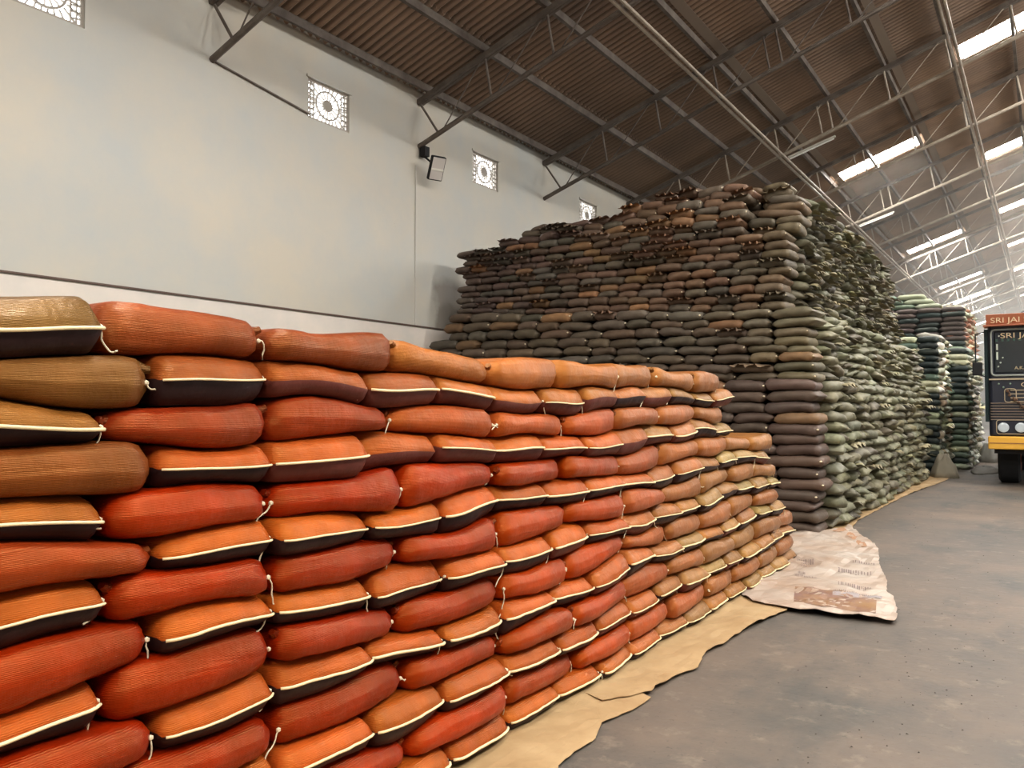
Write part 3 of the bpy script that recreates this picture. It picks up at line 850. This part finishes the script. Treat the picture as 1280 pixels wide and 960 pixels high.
S3 = [pix(*p) for p in ((940, 757), (962, 762), (1002, 768), (1065, 776), (1118, 782), (1122, 779), (1121, 769), (1117, 751), (1108, 747), (1109, 732), (1099, 711), (1098, 691), (1090, 682), (1074, 671), (1062, 661))]
S3 = S3+[(-2.2, 11.0), (-2.5, 10.2), (-2.9, 10.0), (-2.9, 8.2), (-2.3, 6.9)]
ws = sheet('printed_sheet', S3, .020, M_white, wave=.022, res=.06, seed=3)
tag(ws, 'crumpled white printed plastic sheet on the floor between the stacks', 'plastic sheet')
def patch(name, pts, m, dz=.045):
    b = bmesh.new(); A = [b.verts.new((*pix(*p), 0)) for p in pts]
    f = b.faces.new(A); bmesh.ops.triangulate(b, faces=[f])
    for ax in (0, 1):
        c = [v.co[ax] for v in b.verts]; a, c_ = min(c), max(c); n = max(2, int((c_-a)/.05))
        for i in range(1, n):
            co = Vector((0, 0, 0)); co[ax] = a+(c_-a)*i/n; no = Vector((0, 0, 0)); no[ax] = 1
            bmesh.ops.bisect_plane(b, geom=b.verts[:]+b.edges[:]+b.faces[:], plane_co=co, plane_no=no)
    for v in b.verts:
        p = v.co; v.co.z = .020+.022*(.5+abs(noise.noise((p.x*3+3, p.y*3, 0)))*2+abs(noise.noise((p.x*9+3, p.y*5, 4)))*1.1)+.0045
    return obj(name, b, m, ws)
M_print = mat('faded_print', lin(112, 82, 80), rough=.5, var=lin(138, 104, 66), vscale=5)
patch('picture_print', ((994, 741), (1040, 745), (1096, 758), (1095, 774), (1040, 768), (992, 760)), M_print)
patch('picture_print', ((1041, 747), (1103, 753), (1102, 757), (1041, 752)), mat('grey_print', lin(150, 140, 138)))
M_ink = mat('faded_ink', lin(120, 102, 98), rough=.6)
b = bmesh.new(); ri = random.Random(3)
def dash(x, y, wpx, hpx):
    z = .052
    P = [(*pix(x, y), z), (*pix(x+wpx, y+.12*wpx), z), (*pix(x+wpx, y+hpx+.12*wpx), z), (*pix(x, y+hpx), z)]
    P = [(p[0], p[1], .020+.022*(.5+abs(noise.noise((p[0]*3+3, p[1]*3, 0)))*2+abs(noise.noise((p[0]*9+3, p[1]*5, 4)))*1.1)+.0075) for p in P]
    b.faces.new([b.verts.new(p) for p in P])
for (x0, x1, y0, hh, st) in ((997, 1018, 704, 7, 2.6), (1000, 1013, 712, 2, 2), (993, 1020, 724, 2, 2.2), (998, 1006, 721, 3, 2), (1048, 1088, 735, 6, 3.4), (1042, 1092, 745, 2, 2.5), (1048, 1090, 716, 6, 4), (1066, 1092, 706, 4, 3)):
    x = x0
    while x < x1:
        dash(x, y0+.14*(x-x0)+ri.uniform(-.4, .4), st*ri.uniform(.2, .45), hh*ri.uniform(.6, 1)); x += st*ri.uniform(.6, 1.1)
obj('printed_marks', b, M_ink, ws)
for (pts) in (((1040, 668), (1052, 664), (1060, 668), (1050, 672)), ((1062, 670), (1072, 676), (1068, 680), (1058, 674)), ((1074, 680), (1084, 688), (1078, 690), (1070, 684))):
    patch('printed_letter_block', pts, mat('brown_ink', lin(160, 120, 90)))

# crumpled grey sack cloth at the gap between stacks and small heap of refuse
def heap(name, x, y, rx, ry, h, m, seed):
    v = []; f = []; n = 22; r_ = 9
    for j in range(r_+1):
        for i in range(n):
            a = 2*PI*i/n; q = 1-j/r_
            k = 1+.35*noise.noise((math.cos(a)*1.5+seed, math.sin(a)*1.5, 0))
            z = h*(1-q**2.6)*(1+.5*noise.noise((math.cos(a)*q*3+seed, math.sin(a)*q*3, 5)))
            v.append((x+rx*q*k*math.cos(a), y+ry*q*k*math.sin(a), max(.003, z)))
    for j in range(r_):
        for i in range(n): f.append((j*n+i, j*n+(i+1) % n, (j+1)*n+(i+1) % n, (j+1)*n+i))
    f.append(tuple(range(n))[::-1])
    return obj(name, pymesh(name, v, f, m))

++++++

Extract the full listing exactly, with the pictures left out.

Write part 3 of the bpy script that recreates this picture. It picks up at line 850. This part finishes the script. Treat the picture as 1280 pixels wide and 960 pixels high.
S3 = [pix(*p) for p in ((940, 757), (962, 762), (1002, 768), (1065, 776), (1118, 782), (1122, 779), (1121, 769), (1117, 751), (1108, 747), (1109, 732), (1099, 711), (1098, 691), (1090, 682), (1074, 671), (1062, 661))]
S3 = S3+[(-2.2, 11.0), (-2.5, 10.2), (-2.9, 10.0), (-2.9, 8.2), (-2.3, 6.9)]
ws = sheet('printed_sheet', S3, .020, M_white, wave=.022, res=.06, seed=3)
tag(ws, 'crumpled white printed plastic sheet on the floor between the stacks', 'plastic sheet')
def patch(name, pts, m, dz=.045):
    b = bmesh.new(); A = [b.verts.new((*pix(*p), 0)) for p in pts]
    f = b.faces.new(A); bmesh.ops.triangulate(b, faces=[f])
    for ax in (0, 1):
        c = [v.co[ax] for v in b.verts]; a, c_ = min(c), max(c); n = max(2, int((c_-a)/.05))
        for i in range(1, n):
            co = Vector((0, 0, 0)); co[ax] = a+(c_-a)*i/n; no = Vector((0, 0, 0)); no[ax] = 1
            bmesh.ops.bisect_plane(b, geom=b.verts[:]+b.edges[:]+b.faces[:], plane_co=co, plane_no=no)
    for v in b.verts:
        p = v.co; v.co.z = .020+.022*(.5+abs(noise.noise((p.x*3+3, p.y*3, 0)))*2+abs(noise.noise((p.x*9+3, p.y*5, 4)))*1.1)+.0045
    return obj(name, b, m, ws)
M_print = mat('faded_print', lin(112, 82, 80), rough=.5, var=lin(138, 104, 66), vscale=5)
patch('picture_print', ((994, 741), (1040, 745), (1096, 758), (1095, 774), (1040, 768), (992, 760)), M_print)
patch('picture_print', ((1041, 747), (1103, 753), (1102, 757), (1041, 752)), mat('grey_print', lin(150, 140, 138)))
M_ink = mat('faded_ink', lin(120, 102, 98), rough=.6)
b = bmesh.new(); ri = random.Random(3)
def dash(x, y, wpx, hpx):
    z = .052
    P = [(*pix(x, y), z), (*pix(x+wpx, y+.12*wpx), z), (*pix(x+wpx, y+hpx+.12*wpx), z), (*pix(x, y+hpx), z)]
    P = [(p[0], p[1], .020+.022*(.5+abs(noise.noise((p[0]*3+3, p[1]*3, 0)))*2+abs(noise.noise((p[0]*9+3, p[1]*5, 4)))*1.1)+.0075) for p in P]
    b.faces.new([b.verts.new(p) for p in P])
for (x0, x1, y0, hh, st) in ((997, 1018, 704, 7, 2.6), (1000, 1013, 712, 2, 2), (993, 1020, 724, 2, 2.2), (998, 1006, 721, 3, 2), (1048, 1088, 735, 6, 3.4), (1042, 1092, 745, 2, 2.5), (1048, 1090, 716, 6, 4), (1066, 1092, 706, 4, 3)):
    x = x0
    while x < x1:
        dash(x, y0+.14*(x-x0)+ri.uniform(-.4, .4), st*ri.uniform(.2, .45), hh*ri.uniform(.6, 1)); x += st*ri.uniform(.6, 1.1)
obj('printed_marks', b, M_ink, ws)
for (pts) in (((1040, 668), (1052, 664), (1060, 668), (1050, 672)), ((1062, 670), (1072, 676), (1068, 680), (1058, 674)), ((1074, 680), (1084, 688), (1078, 690), (1070, 684))):
    patch('printed_letter_block', pts, mat('brown_ink', lin(160, 120, 90)))

# crumpled grey sack cloth at the gap between stacks and small heap of refuse
def heap(name, x, y, rx, ry, h, m, seed):
    v = []; f = []; n = 22; r_ = 9
    for j in range(r_+1):
        for i in range(n):
            a = 2*PI*i/n; q = 1-j/r_
            k = 1+.35*noise.noise((math.cos(a)*1.5+seed, math.sin(a)*1.5, 0))
            z = h*(1-q**2.6)*(1+.5*noise.noise((math.cos(a)*q*3+seed, math.sin(a)*q*3, 5)))
            v.append((x+rx*q*k*math.cos(a), y+ry*q*k*math.sin(a), max(.003, z)))
    for j in range(r_):
        for i in range(n): f.append((j*n+i, j*n+(i+1) % n, (j+1)*n+(i+1) % n, (j+1)*n+i))
    f.append(tuple(range(n))[::-1])
    return obj(name, pymesh(name, v, f, m))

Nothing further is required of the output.